My parents must have been out of their minds with worry. I had just been enjoying the museum.
I’d imagine that it was something similar for Mary and Joseph in today’s reading. Every parent has lost a kid in the supermarket (though not usually for three days). It’s a horrible feeling when it happens but, somehow, it’s quite comforting to know that it happened to Jesus too.
I love Mary’s reaction – it’s exactly what any parent would say today – people don’t change. But Jesus’ reply is the interesting one. “In my Father’s house”. What must Joseph have thought about that? Surely Jesus wasn’t referring to God? Hardly surprising that Joseph did not understand.
Mary didn’t understand either. Over the last 12 years Mary has seen this promised baby grow up into a young man. He looked the same as the other lads his age. He played football and worked in his dad’s workshop, the same as other sons. Was he really “a light for revelation to the Gentiles”?
Twelve years earlier, back in verse 19 when the shepherds left, we hear that “Mary treasured up all these things and pondered them in her heart.” She had not understood everything then, but one day, perhaps. Here, in verse 51, she is treasuring more things in her heart. “My Father’s house”, he said. Mary still does not understand, but one day, perhaps. One day the son of Mary would be revealed as the son of God.
Jesus spoke of God as his Father, and made his home in God’s house. Yes, at the end of this passage he went back to Nazareth with Mary and Joseph, and learned how to fix doors and make stools, but his real home was his Father’s house in Jerusalem. And it was in Jerusalem in the run up to Good Friday that Jesus spoke again of his Father’s house, this time to the disciples. In John 14, Jesus says, “My Father’s house has many rooms … I am going there to prepare a place for you.” A room. For you. In the Father’s house. Wow!
The Father’s house has room for me too. That’s my real home. Yes, at present I live with my family and I teach and write and fold laundry, but my real home is in my Father’s house.

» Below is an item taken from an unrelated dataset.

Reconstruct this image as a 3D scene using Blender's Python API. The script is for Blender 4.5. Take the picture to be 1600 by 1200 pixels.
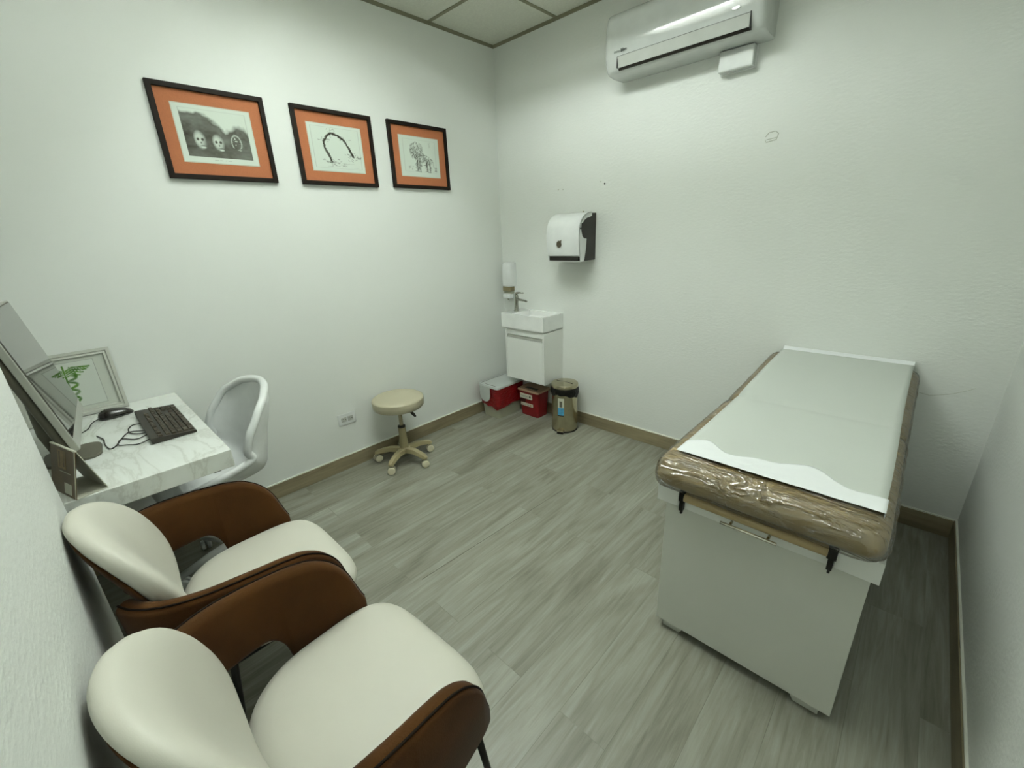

Jesus knew his real home. Where is yours? Nazareth with the wood and saws, or in your Father’s house?
A Prayer
Kind Father,
It is the most wonderful thought that you have made a room in your house that has my name on the door. I am touched by your care and welcome. I am so grateful.
Thank you Father
Amen.
Puzzle Pages
Click here for printable Puzzle Pages (PDF)
Bible Text
Luke 2:41-52
Every year Jesus’ parents went to Jerusalem for the Festival of the Passover. When he was twelve years old, they went up to the festival, according to the custom. After the festival was over, while his parents were returning home, the boy Jesus stayed behind in Jerusalem, but they were unaware of it. Thinking he was in their company, they travelled on for a day. Then they began looking for him among their relatives and friends. When they did not find him, they went back to Jerusalem to look for him. After three days they found him in the temple courts, sitting among the teachers, listening to them and asking them questions. Everyone who heard him was amazed at his understanding and his answers. When his parents saw him, they were astonished. His mother said to him, ‘Son, why have you treated us like this? Your father and I have been anxiously searching for you.’
‘Why were you searching for me?’ he asked. ‘Didn’t you know I had to be in my Father’s house?’ But they did not understand what he was saying to them.
Then he went down to Nazareth with them and was obedient to them. But his mother treasured all these things in her heart. And Jesus grew in wisdom and stature, and in favour with God and man.